## What this task involves
Below you will find a set of lines. Repeat them all exactly.

▼

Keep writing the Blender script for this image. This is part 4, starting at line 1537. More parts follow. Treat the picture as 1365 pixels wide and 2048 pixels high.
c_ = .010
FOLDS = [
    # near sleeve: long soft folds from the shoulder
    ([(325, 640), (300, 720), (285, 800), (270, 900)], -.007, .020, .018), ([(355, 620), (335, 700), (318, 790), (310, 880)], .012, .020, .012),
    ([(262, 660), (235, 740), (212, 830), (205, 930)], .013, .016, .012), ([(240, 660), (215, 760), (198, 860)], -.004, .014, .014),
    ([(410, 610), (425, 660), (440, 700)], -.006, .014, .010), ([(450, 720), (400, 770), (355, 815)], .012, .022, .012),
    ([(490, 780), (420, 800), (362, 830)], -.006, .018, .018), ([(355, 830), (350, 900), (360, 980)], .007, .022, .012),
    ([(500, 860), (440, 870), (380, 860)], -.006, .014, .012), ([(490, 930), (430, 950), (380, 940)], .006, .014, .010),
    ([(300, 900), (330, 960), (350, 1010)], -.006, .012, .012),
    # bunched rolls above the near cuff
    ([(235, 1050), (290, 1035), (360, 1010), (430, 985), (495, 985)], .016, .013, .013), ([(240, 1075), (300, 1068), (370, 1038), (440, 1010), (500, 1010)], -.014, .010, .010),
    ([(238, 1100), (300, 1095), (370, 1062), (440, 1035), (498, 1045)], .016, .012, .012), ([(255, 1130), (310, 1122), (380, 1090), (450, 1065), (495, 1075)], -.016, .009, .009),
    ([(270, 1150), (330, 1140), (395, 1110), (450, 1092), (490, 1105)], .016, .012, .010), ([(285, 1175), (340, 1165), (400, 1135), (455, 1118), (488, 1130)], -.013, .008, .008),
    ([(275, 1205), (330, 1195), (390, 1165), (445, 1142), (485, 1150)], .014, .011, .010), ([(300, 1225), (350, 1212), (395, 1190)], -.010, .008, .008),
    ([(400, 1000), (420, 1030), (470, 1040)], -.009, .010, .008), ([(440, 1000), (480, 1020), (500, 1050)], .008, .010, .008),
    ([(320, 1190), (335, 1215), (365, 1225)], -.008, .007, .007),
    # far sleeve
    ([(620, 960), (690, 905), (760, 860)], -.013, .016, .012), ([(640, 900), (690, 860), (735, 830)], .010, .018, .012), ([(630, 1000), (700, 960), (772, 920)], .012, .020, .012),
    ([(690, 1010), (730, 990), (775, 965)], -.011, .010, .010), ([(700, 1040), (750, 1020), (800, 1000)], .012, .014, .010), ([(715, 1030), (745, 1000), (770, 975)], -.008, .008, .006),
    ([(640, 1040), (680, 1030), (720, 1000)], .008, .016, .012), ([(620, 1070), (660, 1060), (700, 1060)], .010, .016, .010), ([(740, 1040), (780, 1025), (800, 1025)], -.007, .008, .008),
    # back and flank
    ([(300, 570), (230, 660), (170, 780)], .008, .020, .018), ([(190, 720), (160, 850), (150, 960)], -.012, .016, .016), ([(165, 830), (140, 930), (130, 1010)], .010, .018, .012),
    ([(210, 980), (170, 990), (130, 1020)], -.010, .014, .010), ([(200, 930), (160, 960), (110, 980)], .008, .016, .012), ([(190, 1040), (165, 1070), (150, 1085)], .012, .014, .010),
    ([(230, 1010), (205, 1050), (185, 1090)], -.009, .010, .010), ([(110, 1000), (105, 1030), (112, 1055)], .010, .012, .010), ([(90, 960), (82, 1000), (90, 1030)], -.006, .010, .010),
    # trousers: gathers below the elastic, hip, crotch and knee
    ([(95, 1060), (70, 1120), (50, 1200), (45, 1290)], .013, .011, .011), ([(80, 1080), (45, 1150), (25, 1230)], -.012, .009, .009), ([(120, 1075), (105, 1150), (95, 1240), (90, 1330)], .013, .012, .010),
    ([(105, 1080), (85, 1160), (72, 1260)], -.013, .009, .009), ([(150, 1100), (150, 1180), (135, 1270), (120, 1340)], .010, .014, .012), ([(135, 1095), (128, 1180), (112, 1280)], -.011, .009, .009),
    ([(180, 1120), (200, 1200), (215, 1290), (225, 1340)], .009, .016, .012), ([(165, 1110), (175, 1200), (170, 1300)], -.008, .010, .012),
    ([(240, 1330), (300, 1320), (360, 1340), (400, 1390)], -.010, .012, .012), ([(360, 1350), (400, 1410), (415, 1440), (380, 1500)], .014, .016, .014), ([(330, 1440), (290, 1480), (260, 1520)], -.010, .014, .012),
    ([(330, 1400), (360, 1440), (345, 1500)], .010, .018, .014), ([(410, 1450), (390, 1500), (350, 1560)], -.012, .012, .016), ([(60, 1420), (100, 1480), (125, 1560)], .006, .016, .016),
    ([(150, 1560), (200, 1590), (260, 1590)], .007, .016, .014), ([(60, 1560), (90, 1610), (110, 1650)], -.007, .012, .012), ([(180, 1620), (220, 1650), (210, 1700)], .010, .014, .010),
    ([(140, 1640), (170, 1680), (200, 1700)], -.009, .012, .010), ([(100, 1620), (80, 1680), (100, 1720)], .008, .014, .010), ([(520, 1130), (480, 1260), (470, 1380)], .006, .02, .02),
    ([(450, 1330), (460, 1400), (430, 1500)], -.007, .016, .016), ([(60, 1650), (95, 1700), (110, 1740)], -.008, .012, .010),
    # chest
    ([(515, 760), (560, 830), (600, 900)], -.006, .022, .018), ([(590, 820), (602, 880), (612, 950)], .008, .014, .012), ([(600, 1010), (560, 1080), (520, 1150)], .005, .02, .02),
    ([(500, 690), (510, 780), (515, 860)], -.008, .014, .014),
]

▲

## Response
Keep writing the Blender script for this image. This is part 4, starting at line 1537. More parts follow. Treat the picture as 1365 pixels wide and 2048 pixels high.
c_ = .010
FOLDS = [
    # near sleeve: long soft folds from the shoulder
    ([(325, 640), (300, 720), (285, 800), (270, 900)], -.007, .020, .018), ([(355, 620), (335, 700), (318, 790), (310, 880)], .012, .020, .012),
    ([(262, 660), (235, 740), (212, 830), (205, 930)], .013, .016, .012), ([(240, 660), (215, 760), (198, 860)], -.004, .014, .014),
    ([(410, 610), (425, 660), (440, 700)], -.006, .014, .010), ([(450, 720), (400, 770), (355, 815)], .012, .022, .012),
    ([(490, 780), (420, 800), (362, 830)], -.006, .018, .018), ([(355, 830), (350, 900), (360, 980)], .007, .022, .012),
    ([(500, 860), (440, 870), (380, 860)], -.006, .014, .012), ([(490, 930), (430, 950), (380, 940)], .006, .014, .010),
    ([(300, 900), (330, 960), (350, 1010)], -.006, .012, .012),
    # bunched rolls above the near cuff
    ([(235, 1050), (290, 1035), (360, 1010), (430, 985), (495, 985)], .016, .013, .013), ([(240, 1075), (300, 1068), (370, 1038), (440, 1010), (500, 1010)], -.014, .010, .010),
    ([(238, 1100), (300, 1095), (370, 1062), (440, 1035), (498, 1045)], .016, .012, .012), ([(255, 1130), (310, 1122), (380, 1090), (450, 1065), (495, 1075)], -.016, .009, .009),
    ([(270, 1150), (330, 1140), (395, 1110), (450, 1092), (490, 1105)], .016, .012, .010), ([(285, 1175), (340, 1165), (400, 1135), (455, 1118), (488, 1130)], -.013, .008, .008),
    ([(275, 1205), (330, 1195), (390, 1165), (445, 1142), (485, 1150)], .014, .011, .010), ([(300, 1225), (350, 1212), (395, 1190)], -.010, .008, .008),
    ([(400, 1000), (420, 1030), (470, 1040)], -.009, .010, .008), ([(440, 1000), (480, 1020), (500, 1050)], .008, .010, .008),
    ([(320, 1190), (335, 1215), (365, 1225)], -.008, .007, .007),
    # far sleeve
    ([(620, 960), (690, 905), (760, 860)], -.013, .016, .012), ([(640, 900), (690, 860), (735, 830)], .010, .018, .012), ([(630, 1000), (700, 960), (772, 920)], .012, .020, .012),
    ([(690, 1010), (730, 990), (775, 965)], -.011, .010, .010), ([(700, 1040), (750, 1020), (800, 1000)], .012, .014, .010), ([(715, 1030), (745, 1000), (770, 975)], -.008, .008, .006),
    ([(640, 1040), (680, 1030), (720, 1000)], .008, .016, .012), ([(620, 1070), (660, 1060), (700, 1060)], .010, .016, .010), ([(740, 1040), (780, 1025), (800, 1025)], -.007, .008, .008),
    # back and flank
    ([(300, 570), (230, 660), (170, 780)], .008, .020, .018), ([(190, 720), (160, 850), (150, 960)], -.012, .016, .016), ([(165, 830), (140, 930), (130, 1010)], .010, .018, .012),
    ([(210, 980), (170, 990), (130, 1020)], -.010, .014, .010), ([(200, 930), (160, 960), (110, 980)], .008, .016, .012), ([(190, 1040), (165, 1070), (150, 1085)], .012, .014, .010),
    ([(230, 1010), (205, 1050), (185, 1090)], -.009, .010, .010), ([(110, 1000), (105, 1030), (112, 1055)], .010, .012, .010), ([(90, 960), (82, 1000), (90, 1030)], -.006, .010, .010),
    # trousers: gathers below the elastic, hip, crotch and knee
    ([(95, 1060), (70, 1120), (50, 1200), (45, 1290)], .013, .011, .011), ([(80, 1080), (45, 1150), (25, 1230)], -.012, .009, .009), ([(120, 1075), (105, 1150), (95, 1240), (90, 1330)], .013, .012, .010),
    ([(105, 1080), (85, 1160), (72, 1260)], -.013, .009, .009), ([(150, 1100), (150, 1180), (135, 1270), (120, 1340)], .010, .014, .012), ([(135, 1095), (128, 1180), (112, 1280)], -.011, .009, .009),
    ([(180, 1120), (200, 1200), (215, 1290), (225, 1340)], .009, .016, .012), ([(165, 1110), (175, 1200), (170, 1300)], -.008, .010, .012),
    ([(240, 1330), (300, 1320), (360, 1340), (400, 1390)], -.010, .012, .012), ([(360, 1350), (400, 1410), (415, 1440), (380, 1500)], .014, .016, .014), ([(330, 1440), (290, 1480), (260, 1520)], -.010, .014, .012),
    ([(330, 1400), (360, 1440), (345, 1500)], .010, .018, .014), ([(410, 1450), (390, 1500), (350, 1560)], -.012, .012, .016), ([(60, 1420), (100, 1480), (125, 1560)], .006, .016, .016),
    ([(150, 1560), (200, 1590), (260, 1590)], .007, .016, .014), ([(60, 1560), (90, 1610), (110, 1650)], -.007, .012, .012), ([(180, 1620), (220, 1650), (210, 1700)], .010, .014, .010),
    ([(140, 1640), (170, 1680), (200, 1700)], -.009, .012, .010), ([(100, 1620), (80, 1680), (100, 1720)], .008, .014, .010), ([(520, 1130), (480, 1260), (470, 1380)], .006, .02, .02),
    ([(450, 1330), (460, 1400), (430, 1500)], -.007, .016, .016), ([(60, 1650), (95, 1700), (110, 1740)], -.008, .012, .010),
    # chest
    ([(515, 760), (560, 830), (600, 900)], -.006, .022, .018), ([(590, 820), (602, 880), (612, 950)], .008, .014, .012), ([(600, 1010), (560, 1080), (520, 1150)], .005, .02, .02),
    ([(500, 690), (510, 780), (515, 860)], -.008, .014, .014),
]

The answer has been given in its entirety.